Riefenstahl was the first woman to earn international attention as a filmmaker, directing the Nazi-glorifying Triumph of the Will and Day of Freedom: Our Army. Relying on her close relationship with Hitler, Riefenstahl crafted films that mesmerized the German public and audiences abroad. In Olympia, her racially conscious Olympics extravaganza, she pioneered several [cinematic] techniques. . . .
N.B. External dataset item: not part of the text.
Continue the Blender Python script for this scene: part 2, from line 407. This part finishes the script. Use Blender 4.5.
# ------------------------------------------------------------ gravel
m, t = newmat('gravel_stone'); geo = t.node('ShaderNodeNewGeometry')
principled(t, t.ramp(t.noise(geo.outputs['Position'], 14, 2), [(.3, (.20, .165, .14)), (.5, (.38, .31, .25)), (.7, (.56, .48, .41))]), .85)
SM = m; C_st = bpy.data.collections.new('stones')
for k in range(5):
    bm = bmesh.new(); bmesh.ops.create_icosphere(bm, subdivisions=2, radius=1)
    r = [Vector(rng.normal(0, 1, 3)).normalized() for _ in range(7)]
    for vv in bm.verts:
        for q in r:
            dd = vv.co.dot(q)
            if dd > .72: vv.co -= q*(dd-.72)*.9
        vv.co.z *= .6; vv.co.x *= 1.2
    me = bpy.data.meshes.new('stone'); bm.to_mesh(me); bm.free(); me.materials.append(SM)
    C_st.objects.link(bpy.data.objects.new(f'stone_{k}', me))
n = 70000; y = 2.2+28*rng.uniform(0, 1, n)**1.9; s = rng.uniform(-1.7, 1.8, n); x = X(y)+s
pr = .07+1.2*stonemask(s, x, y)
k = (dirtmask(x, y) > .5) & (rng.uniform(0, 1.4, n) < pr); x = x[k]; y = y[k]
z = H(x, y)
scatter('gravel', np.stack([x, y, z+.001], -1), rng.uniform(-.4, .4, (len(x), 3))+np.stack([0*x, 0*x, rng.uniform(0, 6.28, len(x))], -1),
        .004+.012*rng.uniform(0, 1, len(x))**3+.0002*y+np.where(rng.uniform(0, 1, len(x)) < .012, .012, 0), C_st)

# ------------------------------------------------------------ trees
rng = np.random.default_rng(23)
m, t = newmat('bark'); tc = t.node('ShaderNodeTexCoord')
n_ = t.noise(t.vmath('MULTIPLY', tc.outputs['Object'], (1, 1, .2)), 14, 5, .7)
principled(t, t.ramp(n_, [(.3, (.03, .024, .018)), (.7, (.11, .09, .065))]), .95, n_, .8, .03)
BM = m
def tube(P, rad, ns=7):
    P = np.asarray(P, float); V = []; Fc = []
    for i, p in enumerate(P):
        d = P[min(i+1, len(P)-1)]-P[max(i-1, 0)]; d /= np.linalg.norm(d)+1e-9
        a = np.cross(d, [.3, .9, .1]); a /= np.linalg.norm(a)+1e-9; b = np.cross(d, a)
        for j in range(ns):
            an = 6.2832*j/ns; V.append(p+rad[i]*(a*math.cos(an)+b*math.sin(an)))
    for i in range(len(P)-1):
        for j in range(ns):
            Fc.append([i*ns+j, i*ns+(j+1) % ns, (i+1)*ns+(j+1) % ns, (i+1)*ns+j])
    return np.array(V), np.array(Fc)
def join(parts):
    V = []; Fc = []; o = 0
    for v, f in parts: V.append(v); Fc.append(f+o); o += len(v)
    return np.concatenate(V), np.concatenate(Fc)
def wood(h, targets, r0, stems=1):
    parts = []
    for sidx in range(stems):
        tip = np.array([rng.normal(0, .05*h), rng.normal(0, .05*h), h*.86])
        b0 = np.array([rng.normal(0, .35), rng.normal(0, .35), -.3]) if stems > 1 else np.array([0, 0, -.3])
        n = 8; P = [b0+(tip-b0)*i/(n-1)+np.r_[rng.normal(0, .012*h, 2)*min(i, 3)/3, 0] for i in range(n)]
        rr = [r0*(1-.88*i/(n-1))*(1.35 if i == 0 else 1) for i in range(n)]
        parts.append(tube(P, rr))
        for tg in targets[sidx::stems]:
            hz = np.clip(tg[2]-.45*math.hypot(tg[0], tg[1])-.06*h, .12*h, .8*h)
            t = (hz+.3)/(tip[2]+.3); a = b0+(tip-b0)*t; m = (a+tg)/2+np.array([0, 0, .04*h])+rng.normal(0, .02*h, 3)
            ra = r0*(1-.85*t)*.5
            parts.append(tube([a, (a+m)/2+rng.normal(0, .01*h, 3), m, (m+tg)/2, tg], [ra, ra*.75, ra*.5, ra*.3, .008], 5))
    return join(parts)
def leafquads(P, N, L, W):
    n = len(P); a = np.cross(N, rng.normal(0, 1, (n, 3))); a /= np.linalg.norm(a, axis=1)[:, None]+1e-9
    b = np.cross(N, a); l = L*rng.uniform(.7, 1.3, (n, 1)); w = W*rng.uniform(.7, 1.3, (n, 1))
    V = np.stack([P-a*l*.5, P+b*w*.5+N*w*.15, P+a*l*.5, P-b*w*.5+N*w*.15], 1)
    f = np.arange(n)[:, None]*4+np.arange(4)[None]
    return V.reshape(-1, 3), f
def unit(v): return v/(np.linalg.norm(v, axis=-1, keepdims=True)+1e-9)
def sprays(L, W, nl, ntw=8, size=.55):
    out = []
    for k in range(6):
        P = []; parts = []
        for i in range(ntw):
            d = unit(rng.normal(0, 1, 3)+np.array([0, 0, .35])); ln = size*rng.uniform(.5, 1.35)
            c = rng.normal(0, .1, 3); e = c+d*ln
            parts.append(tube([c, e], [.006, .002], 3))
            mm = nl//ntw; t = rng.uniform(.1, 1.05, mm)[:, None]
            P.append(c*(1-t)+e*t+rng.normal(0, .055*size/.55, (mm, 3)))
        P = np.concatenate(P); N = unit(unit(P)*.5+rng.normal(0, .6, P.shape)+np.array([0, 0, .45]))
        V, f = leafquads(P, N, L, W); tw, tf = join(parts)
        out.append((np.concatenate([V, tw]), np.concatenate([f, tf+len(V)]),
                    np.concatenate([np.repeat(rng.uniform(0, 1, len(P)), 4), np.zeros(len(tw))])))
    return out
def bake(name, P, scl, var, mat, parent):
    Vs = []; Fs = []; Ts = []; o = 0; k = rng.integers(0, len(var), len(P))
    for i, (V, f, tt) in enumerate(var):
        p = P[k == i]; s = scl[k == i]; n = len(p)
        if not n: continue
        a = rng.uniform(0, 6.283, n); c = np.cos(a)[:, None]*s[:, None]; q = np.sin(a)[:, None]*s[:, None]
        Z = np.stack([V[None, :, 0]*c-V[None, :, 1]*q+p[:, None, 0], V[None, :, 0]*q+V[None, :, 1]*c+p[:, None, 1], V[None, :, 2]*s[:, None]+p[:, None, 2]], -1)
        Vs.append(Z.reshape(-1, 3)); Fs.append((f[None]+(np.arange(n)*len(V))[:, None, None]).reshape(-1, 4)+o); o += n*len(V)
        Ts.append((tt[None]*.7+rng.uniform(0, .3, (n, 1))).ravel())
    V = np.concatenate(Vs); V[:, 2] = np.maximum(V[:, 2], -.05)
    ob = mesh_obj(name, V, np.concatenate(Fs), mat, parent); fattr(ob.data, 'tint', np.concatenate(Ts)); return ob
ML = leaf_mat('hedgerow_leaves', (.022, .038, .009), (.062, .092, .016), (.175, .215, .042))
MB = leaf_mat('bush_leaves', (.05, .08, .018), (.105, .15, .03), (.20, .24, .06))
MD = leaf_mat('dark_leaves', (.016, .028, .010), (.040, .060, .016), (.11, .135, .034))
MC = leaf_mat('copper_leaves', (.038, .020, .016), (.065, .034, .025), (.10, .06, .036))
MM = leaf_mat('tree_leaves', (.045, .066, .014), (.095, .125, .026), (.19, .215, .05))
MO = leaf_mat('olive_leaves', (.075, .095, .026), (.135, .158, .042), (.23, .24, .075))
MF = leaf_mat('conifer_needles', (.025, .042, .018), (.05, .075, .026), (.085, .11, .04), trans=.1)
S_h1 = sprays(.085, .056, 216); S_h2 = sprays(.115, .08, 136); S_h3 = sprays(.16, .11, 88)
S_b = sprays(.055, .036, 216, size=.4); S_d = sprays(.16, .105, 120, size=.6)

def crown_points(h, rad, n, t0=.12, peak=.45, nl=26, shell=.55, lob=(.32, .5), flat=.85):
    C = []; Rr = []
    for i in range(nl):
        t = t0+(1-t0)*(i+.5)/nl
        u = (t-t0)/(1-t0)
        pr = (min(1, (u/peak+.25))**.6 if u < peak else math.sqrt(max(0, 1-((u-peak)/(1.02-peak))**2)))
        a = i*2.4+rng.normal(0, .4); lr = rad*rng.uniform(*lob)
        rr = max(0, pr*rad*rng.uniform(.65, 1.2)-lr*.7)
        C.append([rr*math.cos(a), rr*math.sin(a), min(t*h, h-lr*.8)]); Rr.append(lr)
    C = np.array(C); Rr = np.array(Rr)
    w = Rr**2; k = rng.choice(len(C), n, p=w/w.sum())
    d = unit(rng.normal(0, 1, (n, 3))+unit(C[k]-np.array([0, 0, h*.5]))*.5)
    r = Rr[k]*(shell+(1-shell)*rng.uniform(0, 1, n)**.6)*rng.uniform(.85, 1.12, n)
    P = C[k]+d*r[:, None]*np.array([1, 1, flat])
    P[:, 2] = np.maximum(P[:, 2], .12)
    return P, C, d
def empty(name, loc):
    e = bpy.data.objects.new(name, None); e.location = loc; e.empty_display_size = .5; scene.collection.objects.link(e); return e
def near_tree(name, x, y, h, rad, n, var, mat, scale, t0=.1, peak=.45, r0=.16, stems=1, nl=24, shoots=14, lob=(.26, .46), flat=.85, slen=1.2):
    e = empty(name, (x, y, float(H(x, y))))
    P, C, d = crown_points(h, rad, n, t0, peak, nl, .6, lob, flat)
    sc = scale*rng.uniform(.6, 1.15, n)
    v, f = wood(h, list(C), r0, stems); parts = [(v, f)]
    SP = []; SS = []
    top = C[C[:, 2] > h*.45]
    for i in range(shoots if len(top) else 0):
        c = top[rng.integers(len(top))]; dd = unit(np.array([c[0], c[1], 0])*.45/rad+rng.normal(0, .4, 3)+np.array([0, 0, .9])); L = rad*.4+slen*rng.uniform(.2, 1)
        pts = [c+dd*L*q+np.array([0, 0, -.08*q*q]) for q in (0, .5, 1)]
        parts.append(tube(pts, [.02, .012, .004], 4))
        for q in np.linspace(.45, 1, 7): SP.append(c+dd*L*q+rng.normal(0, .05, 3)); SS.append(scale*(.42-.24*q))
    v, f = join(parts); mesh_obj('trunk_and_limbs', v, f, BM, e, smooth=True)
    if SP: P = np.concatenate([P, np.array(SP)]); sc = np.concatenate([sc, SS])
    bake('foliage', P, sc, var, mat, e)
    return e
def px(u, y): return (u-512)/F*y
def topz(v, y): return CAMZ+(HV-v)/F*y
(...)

Following Riefenstahl’s post-war rehabilitation—she was never convicted of being a Nazi by the Allies—she made a secret deal with Transit Films and government officials to receive royalties from her Nazi-era projects. Riefenstahl felt no need for “atonement” along the lines of Hitler’s armaments chief, Albert Speer. Well into her golden years, Riefenstahl vigorously sued people who claimed she had been a Nazi.

When Germany invaded Poland in 1939, Riefenstahl arrived on-site as a war correspondent. As the army swept eastward, she witnessed the execution of 30 civilians in the town of Konskie, as well as the murder of Jewish grave diggers. With photographs placing her at the scene of the crime, Riefenstahl later claimed she had attempted to halt the execution, and that she went to Hitler in order to express her indignation. . . . A few weeks after Riefenstahl witnessed the execution, she filmed Hitler’s “victory parade” in Warsaw, in which her patron viewed his forces marching through a bombed-out city. . . .

Beginning in the 1960s, Leni Riefenstahl’s comeback period included a stint photographing the 1972 Munich Olympics as well as interviews in which she distanced herself from Hitler. She always denied having been an anti-Semite or having known about the murder of six million Jews during the Holocaust.